Reading Amy Glynn Greacen's post yesterday about memorization reminded me of the pamphlet I picked up at a book sale a few years ago. If you went to public school in New York City during the first half of the last century, you were required to memorize poems if you wanted to advance to the next grade:
Here's the table of contents from 1925:
I bet that if you approach a public school educated Octogenarian, he or she wouldn't hesitate to recite Invictus or Sea Fever or some other verse. One of my cherished memories is of sitting in a Washington, D.C. restaurant with David's mom Anne Lehman, when she was inspired to recite, in her native German, a Schiller poem that she had learned as a girl, before her world was turned upside down by certain unfortunate events that forced her out of her childhood home in Vienna, 1939. David and I and the diners at the nearby tables were rapt and when she finished: applause.
When I was in the third grade, my friend Adina Bloch and I memorized Poe's "Annabel Lee" for show-and- tell. Years later (many years), after hearing Robert Pinsky lecture about the value of memorization, I made a sustained effort to memorize Wordsworth's Tintern Abbey and I got pretty far into it though I abandoned the project when the same lines kept tripping me up. Was there a psychological reason I wonder, for this resistance to certain words or lines?
One must make a commitment to memorize a beloved poem but to succeed means you will have it always, whenever you want or need, wherever you may be. If you were updating those public school memorization requirements, which poems would you include? Would you keep any of the poems from 1925?
-- sdh
how unfortunate that evidently there were no American women writing poetry circa 1925, or before...but maybe they were on the list for the First Half of the year. At least J. G. Holland was a correspondent with and friend of Emily Dickinson...that should count for something..
but hey, all such limitation has been rectified in our 21st century with Esquire's list of "75 books every man should read - the greatest works of literature ever written" ...there's actually one woman on the list and she's an American...it's "bloody simple" I guess, a "good book is just damn hard to find"....

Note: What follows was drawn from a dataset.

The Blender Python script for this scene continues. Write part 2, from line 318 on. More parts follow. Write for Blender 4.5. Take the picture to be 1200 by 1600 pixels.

Posted by: bill | October 17, 2011 at 09:58 AM
Dear S: I had an Irish cousin whose job transferred him to Maryland for a year about 5 or 6 years ago. His 3 teenage daughters enrolled in public school, and when I asked them what they thought of American education, their disdain was very clear: our schools were laughably easy in their view. I remember them telling me that they had to memorize something like 40 poems and other pieces per year back in Ireland. (On the other hand, I bet there are many kids in this country who have multitudes of rap lyrics committed to memory.)
How do actors memorize all those lines?
Posted by: Terence Winch | October 17, 2011 at 10:06 AM
Oh, Stacey, this is wonderful! And reminds me that "sweet and Low" and "a sea dirge" were poems i did know by heart as a child and had forgotten. This also reminds me that in my last blogging stint I signed off an entry on "argument" with John Hollander's poem "By Heart," which is still worth reading and re reading (and hey, maybe memorizing). Terence -- you bring up two interesting points -- in addition to this tradition still being very much alive in Ireland (of course!), people I know who were raised in France know vast amounts of Valery and Appollinaire and others. And yes, zillions of kids no doubt have zillions of rap lyrics memorized. Hollander's poem begin something like "the songs come at us first..." and there are two interesting things about that. It's far easier to memorize a song than a poem. (I would bet i literally know hundreds or more songs by heart, and a dozen poems at most) part of this it that the melody and rhythm of music are like a vessel the words are carried in (i don't know how else to put it) -- and part of it, at risk of provoking snark from free verse jihadists, is rhyme. Our innate need to use pattern recognition to process knowledge makes rhyme irresistible to our processing centers. -- amy
Posted by: Amy Glynn | October 17, 2011 at 11:20 AM
Memorization takes place in every era, but intellectual life lost control of it with the rise of consumer marketing. Which is why, instead of Invictus, my generation learned (and I remember to this day): Give him Doctor Ross dog food / Do him a favor / It's got more meat / And it's got more flavor / It's got more meat / Because it's made the way it should / Doctor Ross dog food / Is dog gone good. Use it or lose it applies not just to waning faculties--but to warring philosophies.
Posted by: Lee Ballentine | October 17, 2011 at 05:29 PM
My father had tons of poems memorized, most memorably "Jenny Kissed Me" by Leigh Hunt. And I remember that, at the little reception after Rick's aunt's funeral, his uncle and uncle's sister recited Gray's "Elegy," each one filling in the parts that the other had trouble with. It was just what you did in school in those days,like learning the alphabet and your multiplication tables.